Your goal |
The records below hold a stretch from the line with "Recreate this scene" through the line with "R = math.radians"; return exactly those lines, ends included, and nothing more.

Material for this exercise |
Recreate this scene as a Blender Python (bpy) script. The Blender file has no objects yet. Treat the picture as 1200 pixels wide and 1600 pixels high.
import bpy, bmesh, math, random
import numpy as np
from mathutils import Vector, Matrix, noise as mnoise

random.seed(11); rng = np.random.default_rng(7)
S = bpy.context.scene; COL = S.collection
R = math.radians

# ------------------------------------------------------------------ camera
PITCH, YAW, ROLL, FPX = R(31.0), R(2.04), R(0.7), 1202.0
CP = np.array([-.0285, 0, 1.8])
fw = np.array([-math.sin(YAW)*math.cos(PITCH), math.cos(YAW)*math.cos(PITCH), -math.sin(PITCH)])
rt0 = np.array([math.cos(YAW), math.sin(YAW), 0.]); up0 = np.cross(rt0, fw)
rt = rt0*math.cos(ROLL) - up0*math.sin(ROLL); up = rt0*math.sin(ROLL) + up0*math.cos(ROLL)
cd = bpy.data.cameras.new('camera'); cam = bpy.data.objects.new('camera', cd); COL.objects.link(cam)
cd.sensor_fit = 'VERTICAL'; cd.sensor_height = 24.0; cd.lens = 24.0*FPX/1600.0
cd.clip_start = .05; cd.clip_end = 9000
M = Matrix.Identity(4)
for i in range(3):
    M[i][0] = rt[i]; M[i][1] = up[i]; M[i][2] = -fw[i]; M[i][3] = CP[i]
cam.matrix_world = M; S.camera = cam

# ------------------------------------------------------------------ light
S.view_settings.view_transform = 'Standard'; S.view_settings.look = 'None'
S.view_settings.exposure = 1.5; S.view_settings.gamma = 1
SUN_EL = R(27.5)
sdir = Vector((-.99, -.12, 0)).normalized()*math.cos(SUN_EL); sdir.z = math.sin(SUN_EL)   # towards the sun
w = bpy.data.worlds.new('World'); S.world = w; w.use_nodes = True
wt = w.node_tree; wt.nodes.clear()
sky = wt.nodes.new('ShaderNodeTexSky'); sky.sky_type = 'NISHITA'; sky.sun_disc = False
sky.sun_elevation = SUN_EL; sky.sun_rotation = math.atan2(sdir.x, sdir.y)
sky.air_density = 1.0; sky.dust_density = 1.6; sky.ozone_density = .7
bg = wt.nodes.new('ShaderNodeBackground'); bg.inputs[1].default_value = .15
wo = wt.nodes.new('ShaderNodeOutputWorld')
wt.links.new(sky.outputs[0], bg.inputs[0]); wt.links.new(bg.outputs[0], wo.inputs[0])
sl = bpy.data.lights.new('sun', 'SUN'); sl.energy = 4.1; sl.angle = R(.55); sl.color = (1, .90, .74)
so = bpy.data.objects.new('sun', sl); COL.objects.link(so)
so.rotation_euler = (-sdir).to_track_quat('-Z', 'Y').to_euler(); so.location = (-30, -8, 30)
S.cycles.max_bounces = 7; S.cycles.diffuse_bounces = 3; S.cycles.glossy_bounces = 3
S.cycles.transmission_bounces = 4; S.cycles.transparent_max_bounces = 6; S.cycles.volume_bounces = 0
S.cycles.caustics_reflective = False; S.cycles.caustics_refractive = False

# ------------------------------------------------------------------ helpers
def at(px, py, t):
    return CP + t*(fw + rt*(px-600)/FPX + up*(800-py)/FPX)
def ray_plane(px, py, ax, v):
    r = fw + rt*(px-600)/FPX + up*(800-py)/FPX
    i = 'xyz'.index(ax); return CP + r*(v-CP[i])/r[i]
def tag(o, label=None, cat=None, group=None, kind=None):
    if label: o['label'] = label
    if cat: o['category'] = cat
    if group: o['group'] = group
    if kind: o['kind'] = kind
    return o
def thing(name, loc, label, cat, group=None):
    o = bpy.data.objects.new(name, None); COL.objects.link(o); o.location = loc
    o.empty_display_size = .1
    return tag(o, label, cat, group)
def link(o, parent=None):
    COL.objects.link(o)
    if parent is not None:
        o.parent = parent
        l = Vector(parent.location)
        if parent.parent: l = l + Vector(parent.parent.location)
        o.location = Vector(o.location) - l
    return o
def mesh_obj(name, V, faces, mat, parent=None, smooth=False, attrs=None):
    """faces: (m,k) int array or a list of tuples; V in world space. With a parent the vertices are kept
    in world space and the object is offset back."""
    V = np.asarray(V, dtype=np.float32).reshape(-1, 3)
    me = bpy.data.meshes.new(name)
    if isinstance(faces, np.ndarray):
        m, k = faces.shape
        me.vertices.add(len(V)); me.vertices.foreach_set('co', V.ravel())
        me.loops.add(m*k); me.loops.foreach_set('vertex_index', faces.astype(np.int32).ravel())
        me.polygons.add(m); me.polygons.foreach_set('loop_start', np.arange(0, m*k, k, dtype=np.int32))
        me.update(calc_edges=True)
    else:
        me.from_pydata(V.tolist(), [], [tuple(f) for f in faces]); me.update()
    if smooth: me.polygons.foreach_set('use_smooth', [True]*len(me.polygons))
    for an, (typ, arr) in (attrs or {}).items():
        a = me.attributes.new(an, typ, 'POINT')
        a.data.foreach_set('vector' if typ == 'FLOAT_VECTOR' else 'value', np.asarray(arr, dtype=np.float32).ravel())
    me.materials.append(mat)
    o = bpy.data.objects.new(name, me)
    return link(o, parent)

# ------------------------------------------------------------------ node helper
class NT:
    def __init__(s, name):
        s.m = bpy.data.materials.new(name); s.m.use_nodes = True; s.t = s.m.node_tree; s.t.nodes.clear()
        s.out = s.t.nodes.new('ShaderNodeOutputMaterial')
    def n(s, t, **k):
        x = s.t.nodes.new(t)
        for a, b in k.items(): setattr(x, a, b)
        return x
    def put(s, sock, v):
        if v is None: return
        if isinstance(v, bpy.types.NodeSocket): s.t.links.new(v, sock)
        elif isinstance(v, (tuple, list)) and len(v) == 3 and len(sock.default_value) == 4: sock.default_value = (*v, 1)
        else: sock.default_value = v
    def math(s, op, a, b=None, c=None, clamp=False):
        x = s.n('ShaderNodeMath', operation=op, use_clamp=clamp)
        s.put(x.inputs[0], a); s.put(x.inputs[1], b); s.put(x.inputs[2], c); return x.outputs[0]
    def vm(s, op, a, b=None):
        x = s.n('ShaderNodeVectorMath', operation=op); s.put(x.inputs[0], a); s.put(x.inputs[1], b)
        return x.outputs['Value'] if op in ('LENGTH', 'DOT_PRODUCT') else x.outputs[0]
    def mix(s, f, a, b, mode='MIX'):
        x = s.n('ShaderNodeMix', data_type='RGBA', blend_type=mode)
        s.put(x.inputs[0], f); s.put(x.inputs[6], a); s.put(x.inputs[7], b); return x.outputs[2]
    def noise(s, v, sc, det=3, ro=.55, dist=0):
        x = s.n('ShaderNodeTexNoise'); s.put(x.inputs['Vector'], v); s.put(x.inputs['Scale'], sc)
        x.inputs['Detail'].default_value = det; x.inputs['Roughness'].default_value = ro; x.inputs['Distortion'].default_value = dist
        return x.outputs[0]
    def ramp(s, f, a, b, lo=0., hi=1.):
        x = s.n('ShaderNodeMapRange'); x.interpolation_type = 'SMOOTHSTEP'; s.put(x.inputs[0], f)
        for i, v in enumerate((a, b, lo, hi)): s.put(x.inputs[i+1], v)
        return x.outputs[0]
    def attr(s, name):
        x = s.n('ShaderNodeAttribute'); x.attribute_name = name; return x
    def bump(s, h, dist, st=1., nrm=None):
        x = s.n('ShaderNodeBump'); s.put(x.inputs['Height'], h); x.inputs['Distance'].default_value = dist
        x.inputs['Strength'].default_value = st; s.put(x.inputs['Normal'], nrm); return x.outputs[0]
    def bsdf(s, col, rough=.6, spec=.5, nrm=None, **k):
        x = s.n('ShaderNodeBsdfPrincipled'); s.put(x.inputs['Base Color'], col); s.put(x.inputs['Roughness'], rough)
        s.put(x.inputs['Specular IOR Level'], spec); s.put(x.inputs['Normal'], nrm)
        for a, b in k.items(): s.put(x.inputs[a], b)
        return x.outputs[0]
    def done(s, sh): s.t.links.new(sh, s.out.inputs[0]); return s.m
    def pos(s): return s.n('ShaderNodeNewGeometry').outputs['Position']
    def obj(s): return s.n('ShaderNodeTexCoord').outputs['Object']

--

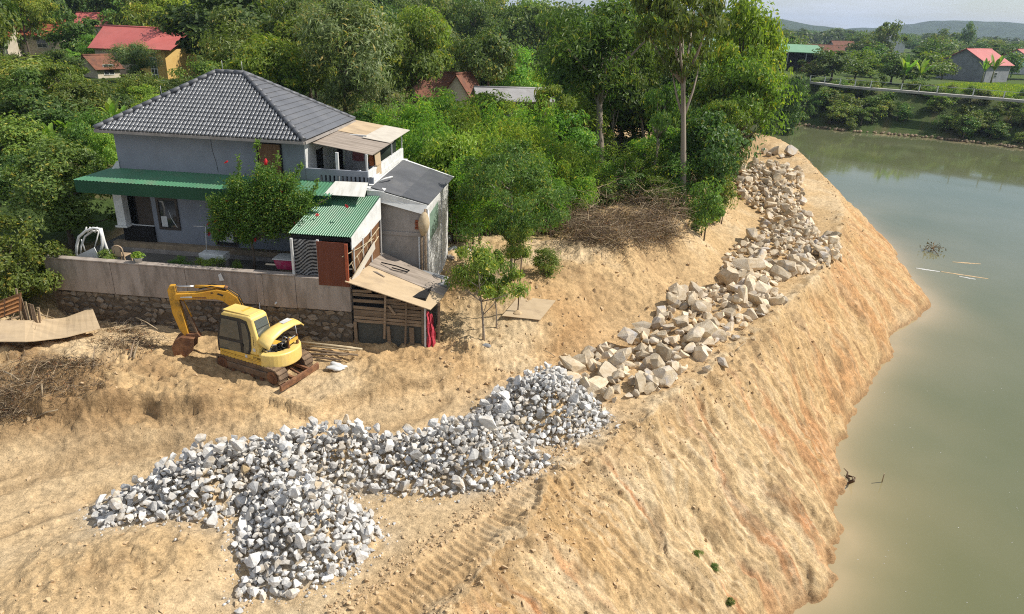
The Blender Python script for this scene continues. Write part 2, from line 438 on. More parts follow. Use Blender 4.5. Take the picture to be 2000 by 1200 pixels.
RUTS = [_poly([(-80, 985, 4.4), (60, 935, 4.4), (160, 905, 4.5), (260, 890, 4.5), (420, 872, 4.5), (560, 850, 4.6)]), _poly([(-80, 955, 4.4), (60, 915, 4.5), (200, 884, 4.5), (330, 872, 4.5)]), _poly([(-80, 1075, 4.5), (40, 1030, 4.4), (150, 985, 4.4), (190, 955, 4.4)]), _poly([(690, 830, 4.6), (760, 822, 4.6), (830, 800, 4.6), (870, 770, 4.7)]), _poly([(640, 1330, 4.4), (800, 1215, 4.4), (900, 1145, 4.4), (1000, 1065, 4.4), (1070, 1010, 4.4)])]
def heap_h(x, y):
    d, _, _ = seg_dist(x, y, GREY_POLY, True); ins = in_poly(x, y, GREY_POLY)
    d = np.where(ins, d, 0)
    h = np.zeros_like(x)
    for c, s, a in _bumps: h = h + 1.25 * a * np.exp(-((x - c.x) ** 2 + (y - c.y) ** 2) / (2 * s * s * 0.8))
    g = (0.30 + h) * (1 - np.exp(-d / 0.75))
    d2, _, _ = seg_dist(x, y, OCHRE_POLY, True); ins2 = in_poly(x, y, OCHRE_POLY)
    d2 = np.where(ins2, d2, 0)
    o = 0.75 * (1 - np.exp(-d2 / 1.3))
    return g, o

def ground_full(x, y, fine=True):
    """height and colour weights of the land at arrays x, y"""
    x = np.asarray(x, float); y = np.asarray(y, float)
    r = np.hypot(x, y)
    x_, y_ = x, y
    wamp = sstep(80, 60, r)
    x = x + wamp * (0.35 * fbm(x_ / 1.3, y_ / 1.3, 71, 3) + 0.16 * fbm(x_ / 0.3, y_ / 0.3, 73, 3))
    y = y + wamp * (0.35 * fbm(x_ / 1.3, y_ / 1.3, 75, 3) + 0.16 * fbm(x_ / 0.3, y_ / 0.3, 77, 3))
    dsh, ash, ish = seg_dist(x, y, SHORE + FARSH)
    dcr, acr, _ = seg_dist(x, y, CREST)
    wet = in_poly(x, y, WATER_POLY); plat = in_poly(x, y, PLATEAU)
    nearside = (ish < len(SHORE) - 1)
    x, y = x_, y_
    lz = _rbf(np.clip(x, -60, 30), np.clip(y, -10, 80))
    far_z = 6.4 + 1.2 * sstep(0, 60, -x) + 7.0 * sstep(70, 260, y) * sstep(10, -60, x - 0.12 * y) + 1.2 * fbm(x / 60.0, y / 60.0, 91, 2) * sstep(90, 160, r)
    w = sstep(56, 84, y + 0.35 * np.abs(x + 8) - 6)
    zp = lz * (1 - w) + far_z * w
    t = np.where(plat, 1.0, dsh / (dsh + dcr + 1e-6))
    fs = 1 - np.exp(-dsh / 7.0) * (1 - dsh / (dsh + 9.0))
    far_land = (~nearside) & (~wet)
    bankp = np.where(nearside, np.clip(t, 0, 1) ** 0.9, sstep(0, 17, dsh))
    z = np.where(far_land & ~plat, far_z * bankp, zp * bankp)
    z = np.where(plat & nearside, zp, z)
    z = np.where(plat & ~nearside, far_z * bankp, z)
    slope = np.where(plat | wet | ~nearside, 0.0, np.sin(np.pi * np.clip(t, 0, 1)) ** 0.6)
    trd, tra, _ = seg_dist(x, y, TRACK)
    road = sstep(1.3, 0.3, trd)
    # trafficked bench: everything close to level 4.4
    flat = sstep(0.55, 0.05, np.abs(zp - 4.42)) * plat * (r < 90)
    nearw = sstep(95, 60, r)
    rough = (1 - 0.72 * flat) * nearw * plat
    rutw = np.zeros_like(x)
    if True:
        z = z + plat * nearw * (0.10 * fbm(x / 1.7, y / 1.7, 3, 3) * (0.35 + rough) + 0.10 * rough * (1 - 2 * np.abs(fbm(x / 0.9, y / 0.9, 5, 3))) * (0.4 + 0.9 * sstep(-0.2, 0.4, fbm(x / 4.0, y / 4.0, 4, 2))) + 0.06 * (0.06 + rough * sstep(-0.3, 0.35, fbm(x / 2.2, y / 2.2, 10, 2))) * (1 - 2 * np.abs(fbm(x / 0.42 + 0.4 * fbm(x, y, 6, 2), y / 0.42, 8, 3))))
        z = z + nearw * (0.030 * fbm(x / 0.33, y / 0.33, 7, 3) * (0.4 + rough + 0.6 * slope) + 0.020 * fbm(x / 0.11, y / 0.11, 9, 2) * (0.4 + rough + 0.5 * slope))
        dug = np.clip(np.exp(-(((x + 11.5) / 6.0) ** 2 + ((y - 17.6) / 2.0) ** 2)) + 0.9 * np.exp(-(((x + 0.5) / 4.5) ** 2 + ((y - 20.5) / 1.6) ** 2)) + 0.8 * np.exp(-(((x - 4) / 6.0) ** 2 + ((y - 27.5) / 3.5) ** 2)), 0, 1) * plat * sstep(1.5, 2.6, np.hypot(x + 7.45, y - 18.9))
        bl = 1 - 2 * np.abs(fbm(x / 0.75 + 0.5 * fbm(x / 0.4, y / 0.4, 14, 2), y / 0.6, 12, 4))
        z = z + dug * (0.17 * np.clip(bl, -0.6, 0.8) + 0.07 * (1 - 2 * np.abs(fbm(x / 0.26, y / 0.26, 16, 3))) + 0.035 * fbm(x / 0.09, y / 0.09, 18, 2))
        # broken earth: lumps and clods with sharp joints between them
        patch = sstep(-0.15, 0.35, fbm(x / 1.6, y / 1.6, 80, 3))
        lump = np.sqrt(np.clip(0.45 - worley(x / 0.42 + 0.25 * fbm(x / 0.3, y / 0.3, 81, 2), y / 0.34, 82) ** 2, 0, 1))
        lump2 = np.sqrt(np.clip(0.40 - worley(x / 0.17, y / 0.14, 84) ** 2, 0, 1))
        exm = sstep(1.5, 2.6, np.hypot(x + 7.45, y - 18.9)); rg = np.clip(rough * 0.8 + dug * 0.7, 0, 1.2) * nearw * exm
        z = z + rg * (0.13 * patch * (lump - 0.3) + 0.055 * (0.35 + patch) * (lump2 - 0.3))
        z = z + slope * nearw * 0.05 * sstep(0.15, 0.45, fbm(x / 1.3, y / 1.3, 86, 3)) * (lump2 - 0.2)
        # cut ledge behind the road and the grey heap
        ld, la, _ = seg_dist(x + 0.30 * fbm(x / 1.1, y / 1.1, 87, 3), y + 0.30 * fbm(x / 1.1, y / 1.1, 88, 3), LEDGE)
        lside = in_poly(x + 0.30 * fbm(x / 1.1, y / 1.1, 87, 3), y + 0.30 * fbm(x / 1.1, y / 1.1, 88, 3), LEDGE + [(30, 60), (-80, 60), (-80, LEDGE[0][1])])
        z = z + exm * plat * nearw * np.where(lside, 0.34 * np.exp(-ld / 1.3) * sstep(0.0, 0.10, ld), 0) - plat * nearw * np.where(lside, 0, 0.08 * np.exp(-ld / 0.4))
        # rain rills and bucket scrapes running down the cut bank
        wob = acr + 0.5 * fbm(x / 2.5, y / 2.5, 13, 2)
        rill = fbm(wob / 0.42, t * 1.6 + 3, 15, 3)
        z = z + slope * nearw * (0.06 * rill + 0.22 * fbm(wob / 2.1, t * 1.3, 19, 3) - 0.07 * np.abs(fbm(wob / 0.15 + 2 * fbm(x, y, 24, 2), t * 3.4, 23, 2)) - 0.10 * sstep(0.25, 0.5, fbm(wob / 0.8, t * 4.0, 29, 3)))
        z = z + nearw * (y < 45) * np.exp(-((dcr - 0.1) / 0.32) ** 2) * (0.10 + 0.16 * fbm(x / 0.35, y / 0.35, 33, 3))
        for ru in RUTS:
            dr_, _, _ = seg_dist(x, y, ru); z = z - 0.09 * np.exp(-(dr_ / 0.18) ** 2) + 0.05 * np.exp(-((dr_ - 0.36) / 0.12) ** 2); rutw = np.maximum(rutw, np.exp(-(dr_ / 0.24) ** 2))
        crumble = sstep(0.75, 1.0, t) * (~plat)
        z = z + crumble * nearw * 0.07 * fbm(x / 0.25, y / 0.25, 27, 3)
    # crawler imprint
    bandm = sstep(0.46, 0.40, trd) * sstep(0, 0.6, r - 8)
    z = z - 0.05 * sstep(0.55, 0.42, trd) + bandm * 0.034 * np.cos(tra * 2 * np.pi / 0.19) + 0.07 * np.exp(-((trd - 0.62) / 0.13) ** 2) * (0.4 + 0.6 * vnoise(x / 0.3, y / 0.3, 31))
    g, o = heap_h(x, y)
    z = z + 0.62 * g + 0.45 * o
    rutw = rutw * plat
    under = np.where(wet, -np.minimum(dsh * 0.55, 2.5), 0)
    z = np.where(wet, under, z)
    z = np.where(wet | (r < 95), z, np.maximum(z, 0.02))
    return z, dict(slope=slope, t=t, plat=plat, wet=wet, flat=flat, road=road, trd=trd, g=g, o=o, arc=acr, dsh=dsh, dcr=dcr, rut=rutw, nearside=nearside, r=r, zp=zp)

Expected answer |
Recreate this scene as a Blender Python (bpy) script. The Blender file has no objects yet. Treat the picture as 1200 pixels wide and 1600 pixels high.
import bpy, bmesh, math, random
import numpy as np
from mathutils import Vector, Matrix, noise as mnoise

random.seed(11); rng = np.random.default_rng(7)
S = bpy.context.scene; COL = S.collection
R = math.radians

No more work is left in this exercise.